The first nationally distributed children's series to feature an Indigenous girl living in Alaska as the lead character has been awarded a prestigious Peabody Award.

'Molly of Denali' one of 60 nominees chosen this year from nearly 1,300 entries

Molly of Denali is an action-adventure comedy for kids that follows the adventures of feisty and resourceful 10-year-old Molly Mabray, an Indigenous girl living in Alaska. (CBC)

The first nationally distributed children's series to feature an Indigenous girl living in Alaska as the lead character has been awarded a prestigious Peabody Award.

KTVA-TV reported Monday that PBS program Molly of Denali won the award in the children's and youth division. The series is a co-production with CBC Kids.

The show focuses on the cartoon character Molly Mabray, an Indigenous girl living in Alaska of Gwich'in, Koyukon, Dena'ina, and Athabascan heritage.

The program, which first aired in the summer of 2019, depicts the 10-year-old helping her parents run the Denali Trading Post while promoting Alaska Native values and literacy.

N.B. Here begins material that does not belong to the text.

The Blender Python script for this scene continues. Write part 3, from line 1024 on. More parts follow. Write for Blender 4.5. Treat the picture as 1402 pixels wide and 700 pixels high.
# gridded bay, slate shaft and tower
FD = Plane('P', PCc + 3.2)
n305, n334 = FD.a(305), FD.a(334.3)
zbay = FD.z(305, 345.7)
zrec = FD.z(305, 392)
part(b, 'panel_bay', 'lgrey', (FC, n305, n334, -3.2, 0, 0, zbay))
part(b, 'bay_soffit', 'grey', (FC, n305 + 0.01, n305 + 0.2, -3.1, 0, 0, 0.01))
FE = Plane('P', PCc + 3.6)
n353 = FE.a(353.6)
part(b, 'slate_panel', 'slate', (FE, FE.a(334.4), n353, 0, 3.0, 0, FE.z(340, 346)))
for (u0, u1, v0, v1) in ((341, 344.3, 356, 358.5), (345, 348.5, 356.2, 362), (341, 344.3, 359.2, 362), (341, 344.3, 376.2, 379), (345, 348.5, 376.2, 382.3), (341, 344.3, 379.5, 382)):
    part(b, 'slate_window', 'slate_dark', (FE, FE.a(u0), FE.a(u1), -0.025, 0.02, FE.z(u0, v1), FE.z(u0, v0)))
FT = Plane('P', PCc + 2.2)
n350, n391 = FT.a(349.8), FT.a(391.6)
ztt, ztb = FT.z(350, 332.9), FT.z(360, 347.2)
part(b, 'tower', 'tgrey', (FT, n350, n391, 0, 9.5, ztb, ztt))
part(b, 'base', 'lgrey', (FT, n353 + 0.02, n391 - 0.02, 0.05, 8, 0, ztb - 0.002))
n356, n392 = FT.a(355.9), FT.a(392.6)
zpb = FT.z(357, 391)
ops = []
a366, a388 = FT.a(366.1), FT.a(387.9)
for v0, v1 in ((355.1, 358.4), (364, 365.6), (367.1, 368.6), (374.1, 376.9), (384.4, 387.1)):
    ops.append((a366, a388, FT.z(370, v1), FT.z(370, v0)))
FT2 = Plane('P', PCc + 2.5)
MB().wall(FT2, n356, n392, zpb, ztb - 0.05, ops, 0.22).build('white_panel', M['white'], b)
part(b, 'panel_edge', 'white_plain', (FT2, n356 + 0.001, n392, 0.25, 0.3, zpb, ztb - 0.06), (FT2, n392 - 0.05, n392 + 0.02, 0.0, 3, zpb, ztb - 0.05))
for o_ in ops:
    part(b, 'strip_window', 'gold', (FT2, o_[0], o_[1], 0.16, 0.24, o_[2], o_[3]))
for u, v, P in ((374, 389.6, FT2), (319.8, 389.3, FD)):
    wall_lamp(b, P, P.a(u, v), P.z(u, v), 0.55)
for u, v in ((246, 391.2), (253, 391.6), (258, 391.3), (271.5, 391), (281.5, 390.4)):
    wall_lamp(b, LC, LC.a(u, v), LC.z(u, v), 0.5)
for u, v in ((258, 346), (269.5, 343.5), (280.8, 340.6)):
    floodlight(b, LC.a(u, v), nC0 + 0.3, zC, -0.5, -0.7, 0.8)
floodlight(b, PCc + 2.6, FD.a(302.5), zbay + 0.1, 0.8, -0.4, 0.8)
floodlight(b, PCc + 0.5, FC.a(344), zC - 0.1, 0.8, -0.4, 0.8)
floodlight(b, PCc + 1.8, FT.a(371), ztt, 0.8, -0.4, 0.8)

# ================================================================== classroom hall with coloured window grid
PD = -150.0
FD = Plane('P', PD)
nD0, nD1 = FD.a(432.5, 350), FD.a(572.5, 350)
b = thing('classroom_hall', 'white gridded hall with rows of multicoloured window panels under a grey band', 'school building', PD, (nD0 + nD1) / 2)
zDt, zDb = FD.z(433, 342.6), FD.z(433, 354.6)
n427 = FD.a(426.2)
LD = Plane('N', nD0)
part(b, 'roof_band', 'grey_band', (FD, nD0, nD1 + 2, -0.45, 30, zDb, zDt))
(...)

There were 60 nominees chosen this year for the Peabody Awards from nearly 1,300 entries spanning radio and podcasts, digital platforms and television.

The shows covered a broad range of issues from the criminal justice system, to the MeToo movement and immigrant rights.

Dorothea Gillim, executive producer and co-creator of 'Molly of Denali,' at the Anchorage Museum in Anchorage, Alaska in 2019. (Mark Thiessen/The Associated Press)

Molly of Denali creator and executive producer Dorothea Gillim accepted the award on behalf of the show.

"Stories are so important," Gillim said. "They help us make meaning of who we are, of our experiences."

The stories children hear or watch "informs their sense of self and their outlook on others," Gillim said.

Indigenous children need to see themselves depicted onscreen as heroes, while non-Indigenous children should learn about cultures that have been stigmatized and marginalized over time, Gillim said.

The show's producers said 20 per cent of Americans believe Indigenous people no longer exist.

The Peabody Awards, founded and based at the University of Georgia, are decided by a jury that includes industry professionals, media scholars, critics and journalists.

Molly of Denali continues to air Wednesdays and Saturdays on CBC and is also available to stream on CBC Gem.